BEGIN Given data

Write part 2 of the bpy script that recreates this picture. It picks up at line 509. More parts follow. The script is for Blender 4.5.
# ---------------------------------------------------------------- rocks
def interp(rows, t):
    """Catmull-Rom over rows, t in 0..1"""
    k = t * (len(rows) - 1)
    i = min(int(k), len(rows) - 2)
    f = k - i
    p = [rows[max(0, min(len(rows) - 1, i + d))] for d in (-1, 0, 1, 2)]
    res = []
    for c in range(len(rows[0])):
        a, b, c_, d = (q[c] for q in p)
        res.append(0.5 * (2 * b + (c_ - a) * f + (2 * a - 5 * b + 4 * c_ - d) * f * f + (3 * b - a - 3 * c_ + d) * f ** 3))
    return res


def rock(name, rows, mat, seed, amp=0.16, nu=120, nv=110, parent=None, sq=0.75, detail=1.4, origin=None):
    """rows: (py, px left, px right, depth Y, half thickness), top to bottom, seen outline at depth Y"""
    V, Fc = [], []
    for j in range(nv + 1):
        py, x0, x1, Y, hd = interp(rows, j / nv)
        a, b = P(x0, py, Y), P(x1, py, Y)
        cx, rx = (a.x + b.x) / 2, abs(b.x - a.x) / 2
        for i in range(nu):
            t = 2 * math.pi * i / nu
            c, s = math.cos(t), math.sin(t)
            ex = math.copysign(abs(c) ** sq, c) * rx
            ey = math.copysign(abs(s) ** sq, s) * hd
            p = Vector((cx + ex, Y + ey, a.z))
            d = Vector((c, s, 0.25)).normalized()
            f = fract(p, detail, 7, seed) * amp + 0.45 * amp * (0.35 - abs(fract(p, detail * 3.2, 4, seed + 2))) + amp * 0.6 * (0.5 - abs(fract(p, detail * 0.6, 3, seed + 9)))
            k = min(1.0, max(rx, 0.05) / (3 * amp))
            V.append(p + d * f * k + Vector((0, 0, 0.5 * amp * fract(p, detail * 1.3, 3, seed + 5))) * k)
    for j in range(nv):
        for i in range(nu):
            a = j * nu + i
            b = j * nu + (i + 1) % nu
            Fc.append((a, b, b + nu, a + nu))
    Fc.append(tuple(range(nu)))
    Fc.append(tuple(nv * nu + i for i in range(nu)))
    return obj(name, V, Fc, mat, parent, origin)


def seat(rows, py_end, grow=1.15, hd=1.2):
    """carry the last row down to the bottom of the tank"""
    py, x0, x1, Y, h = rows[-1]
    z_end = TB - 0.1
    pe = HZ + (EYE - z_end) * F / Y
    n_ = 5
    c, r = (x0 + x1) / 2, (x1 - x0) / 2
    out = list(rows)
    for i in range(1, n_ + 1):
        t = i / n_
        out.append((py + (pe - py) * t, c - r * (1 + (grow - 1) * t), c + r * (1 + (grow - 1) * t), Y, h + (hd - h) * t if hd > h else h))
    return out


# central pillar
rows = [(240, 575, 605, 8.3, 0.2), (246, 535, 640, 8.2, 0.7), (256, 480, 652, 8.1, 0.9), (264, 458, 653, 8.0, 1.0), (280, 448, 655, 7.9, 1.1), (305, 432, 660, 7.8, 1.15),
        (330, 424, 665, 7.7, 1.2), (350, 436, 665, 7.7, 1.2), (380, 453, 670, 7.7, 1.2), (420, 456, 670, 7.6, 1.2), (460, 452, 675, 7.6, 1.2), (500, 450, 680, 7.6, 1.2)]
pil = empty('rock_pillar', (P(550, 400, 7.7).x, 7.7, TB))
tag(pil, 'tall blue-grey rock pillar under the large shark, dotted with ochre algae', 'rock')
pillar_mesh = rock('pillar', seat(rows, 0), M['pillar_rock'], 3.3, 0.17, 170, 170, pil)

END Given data

The problem —
Word for word, write out all of the data above.

Worked answer —
Write part 2 of the bpy script that recreates this picture. It picks up at line 509. More parts follow. The script is for Blender 4.5.
# ---------------------------------------------------------------- rocks
def interp(rows, t):
    """Catmull-Rom over rows, t in 0..1"""
    k = t * (len(rows) - 1)
    i = min(int(k), len(rows) - 2)
    f = k - i
    p = [rows[max(0, min(len(rows) - 1, i + d))] for d in (-1, 0, 1, 2)]
    res = []
    for c in range(len(rows[0])):
        a, b, c_, d = (q[c] for q in p)
        res.append(0.5 * (2 * b + (c_ - a) * f + (2 * a - 5 * b + 4 * c_ - d) * f * f + (3 * b - a - 3 * c_ + d) * f ** 3))
    return res


def rock(name, rows, mat, seed, amp=0.16, nu=120, nv=110, parent=None, sq=0.75, detail=1.4, origin=None):
    """rows: (py, px left, px right, depth Y, half thickness), top to bottom, seen outline at depth Y"""
    V, Fc = [], []
    for j in range(nv + 1):
        py, x0, x1, Y, hd = interp(rows, j / nv)
        a, b = P(x0, py, Y), P(x1, py, Y)
        cx, rx = (a.x + b.x) / 2, abs(b.x - a.x) / 2
        for i in range(nu):
            t = 2 * math.pi * i / nu
            c, s = math.cos(t), math.sin(t)
            ex = math.copysign(abs(c) ** sq, c) * rx
            ey = math.copysign(abs(s) ** sq, s) * hd
            p = Vector((cx + ex, Y + ey, a.z))
            d = Vector((c, s, 0.25)).normalized()
            f = fract(p, detail, 7, seed) * amp + 0.45 * amp * (0.35 - abs(fract(p, detail * 3.2, 4, seed + 2))) + amp * 0.6 * (0.5 - abs(fract(p, detail * 0.6, 3, seed + 9)))
            k = min(1.0, max(rx, 0.05) / (3 * amp))
            V.append(p + d * f * k + Vector((0, 0, 0.5 * amp * fract(p, detail * 1.3, 3, seed + 5))) * k)
    for j in range(nv):
        for i in range(nu):
            a = j * nu + i
            b = j * nu + (i + 1) % nu
            Fc.append((a, b, b + nu, a + nu))
    Fc.append(tuple(range(nu)))
    Fc.append(tuple(nv * nu + i for i in range(nu)))
    return obj(name, V, Fc, mat, parent, origin)


def seat(rows, py_end, grow=1.15, hd=1.2):
    """carry the last row down to the bottom of the tank"""
    py, x0, x1, Y, h = rows[-1]
    z_end = TB - 0.1
    pe = HZ + (EYE - z_end) * F / Y
    n_ = 5
    c, r = (x0 + x1) / 2, (x1 - x0) / 2
    out = list(rows)
    for i in range(1, n_ + 1):
        t = i / n_
        out.append((py + (pe - py) * t, c - r * (1 + (grow - 1) * t), c + r * (1 + (grow - 1) * t), Y, h + (hd - h) * t if hd > h else h))
    return out


# central pillar
rows = [(240, 575, 605, 8.3, 0.2), (246, 535, 640, 8.2, 0.7), (256, 480, 652, 8.1, 0.9), (264, 458, 653, 8.0, 1.0), (280, 448, 655, 7.9, 1.1), (305, 432, 660, 7.8, 1.15),
        (330, 424, 665, 7.7, 1.2), (350, 436, 665, 7.7, 1.2), (380, 453, 670, 7.7, 1.2), (420, 456, 670, 7.6, 1.2), (460, 452, 675, 7.6, 1.2), (500, 450, 680, 7.6, 1.2)]
pil = empty('rock_pillar', (P(550, 400, 7.7).x, 7.7, TB))
tag(pil, 'tall blue-grey rock pillar under the large shark, dotted with ochre algae', 'rock')
pillar_mesh = rock('pillar', seat(rows, 0), M['pillar_rock'], 3.3, 0.17, 170, 170, pil)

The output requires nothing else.